Now if only laggards like Macy's and L.L. Bean would get into the spirit.

Not first, but a close third

Guess I got carried away the other day when writing about Molly Shattuck. I said the Ravens cheerleader-mom, who recently showed up with bikini and kids on, was first featured in The Sun. We did beat Sports Illustrated.

But two local magazines apparently scooped us here at 501 N. Calvert.

Baltimore magazine featured Shattuck in its September issue, and Style magazine in its October issue. Both landed on newsstands in late August - days before The Sun's Aug. 28 story.

So which one broke the story on the pushing-40 pom-pom girl? All I know is, with Deep Throat outed, I was ready for another good journalistic mystery.

We'll let the Pulitzer judges sort it out.

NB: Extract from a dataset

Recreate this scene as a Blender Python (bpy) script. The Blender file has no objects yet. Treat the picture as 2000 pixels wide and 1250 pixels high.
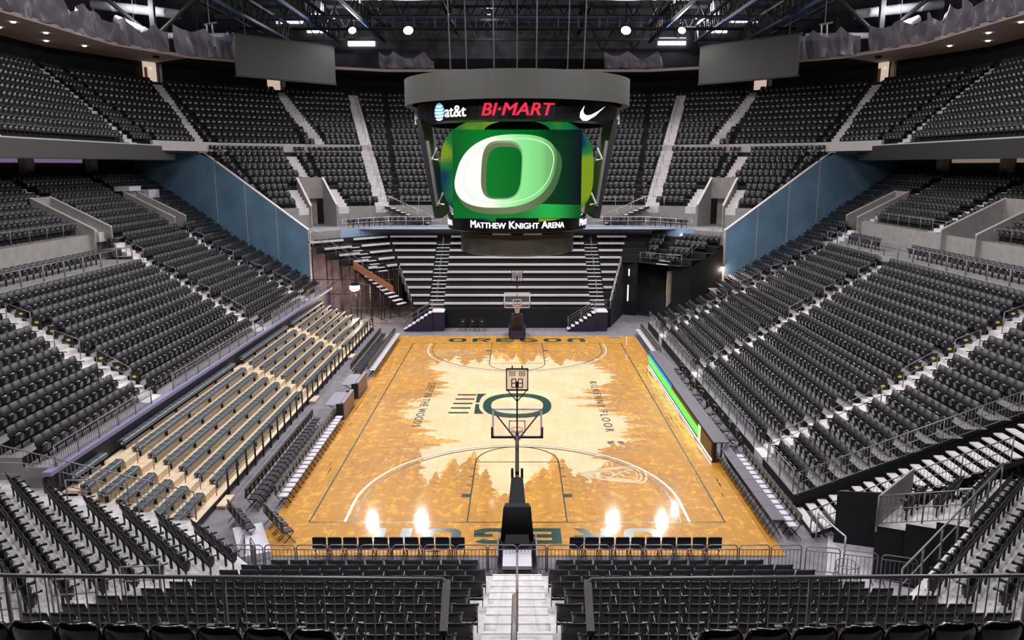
EXPO=0.0
import bpy, math, random
import numpy as np
from mathutils import Vector, Matrix
random.seed(7)
RNG=np.random.RandomState(5)
C=bpy.context.scene.collection
PI=math.pi
# ---------------------------------------------------------------- camera
F=1488.;PT=math.radians(11.48);CP=math.cos(PT);SP=math.sin(PT);CY=-40.2;CH=12.85
cam=bpy.data.cameras.new('camera');camo=bpy.data.objects.new('camera',cam);C.objects.link(camo)
camo.location=(0,CY,CH);camo.rotation_euler=(PI/2-PT,0,0)
cam.sensor_width=36;cam.lens=36*F/2000.;cam.shift_x=-10/2000.;cam.clip_end=300
bpy.context.scene.camera=camo
def proj(X,Y,Z):
    dY=Y-CY;H=CH-Z;D=dY*CP+H*SP
    if D<.1:D=.1
    return (1010+F*X/D,625+F*(H*CP-dY*SP)/D,D)
# ---------------------------------------------------------------- materials
def mat(name,col,rough=.5,metal=0,emit=None,es=1.0,noise=0,nscale=3,bump=0,spec=.5,coat=0,alpha=1,trans=0):
    m=bpy.data.materials.new(name);m.use_nodes=True;nt=m.node_tree;b=nt.nodes['Principled BSDF']
    b.inputs['Base Color'].default_value=(*col,1);b.inputs['Roughness'].default_value=rough
    b.inputs['Metallic'].default_value=metal;b.inputs['Specular IOR Level'].default_value=spec
    if coat:b.inputs['Coat Weight'].default_value=coat;b.inputs['Coat Roughness'].default_value=.08
    if trans:b.inputs['Transmission Weight'].default_value=trans
    if alpha<1:b.inputs['Alpha'].default_value=alpha
    if emit:
        b.inputs['Emission Color'].default_value=(*emit,1);b.inputs['Emission Strength'].default_value=es
    if noise or bump:
        tc=nt.nodes.new('ShaderNodeTexCoord');n=nt.nodes.new('ShaderNodeTexNoise')
        n.inputs['Scale'].default_value=nscale;n.inputs['Detail'].default_value=5
        nt.links.new(tc.outputs['Object'],n.inputs['Vector'])
        if noise:
            r=nt.nodes.new('ShaderNodeMapRange');r.inputs['From Min'].default_value=.3;r.inputs['From Max'].default_value=.7
            r.inputs['To Min'].default_value=1-noise;r.inputs['To Max'].default_value=1+noise
            nt.links.new(n.outputs['Fac'],r.inputs['Value'])
            mx=nt.nodes.new('ShaderNodeVectorMath');mx.operation='SCALE';mx.inputs[0].default_value=col
            nt.links.new(r.outputs['Result'],mx.inputs['Scale']);nt.links.new(mx.outputs['Vector'],b.inputs['Base Color'])
        if bump:
            bp=nt.nodes.new('ShaderNodeBump');bp.inputs['Strength'].default_value=bump;bp.inputs['Distance'].default_value=.02
            nt.links.new(n.outputs['Fac'],bp.inputs['Height']);nt.links.new(bp.outputs['Normal'],b.inputs['Normal'])
    return m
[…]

Still life with Harley-Davidson

Lots of artists set up their easels in old Ellicott City, eager to re-create the charming yellow firehouse and quaint storefronts.

Nancy Tankersley paints the Harleys.

The bikes might seem out of place as they thunder down Main Street, shaking glassware from doily-draped store shelves.

But there's a good bit of grit to the place.

Yes, there's a tea room, along with store after store that look like grandma's attic. But there's also a tattoo parlor and a bunch of guys who drink all day long on the banks of the Patapsco.

Tankersley is drawn to some of the less-precious scenes.

The bikes. Their leather-clad riders, downing beers at a bar. The cooks who sweat in the kitchen at Tersiguel's. The tangle of wires dangling from telephone poles.

"That's what's neat about Ellicott City," says the Easton-based artist. "It's real. It's kind of evolved on its own without somebody coming in and planning it from the top down."

Some of Tankersley's work is on display through Oct. 16 at the Andrei Kushnir/Michele Taylor American Painting gallery, 8289 Main St. It's part of an exhibit by the Washington Society of Landscape Painters.

And if you're looking for sweet scenes of the city, there are plenty of those, too.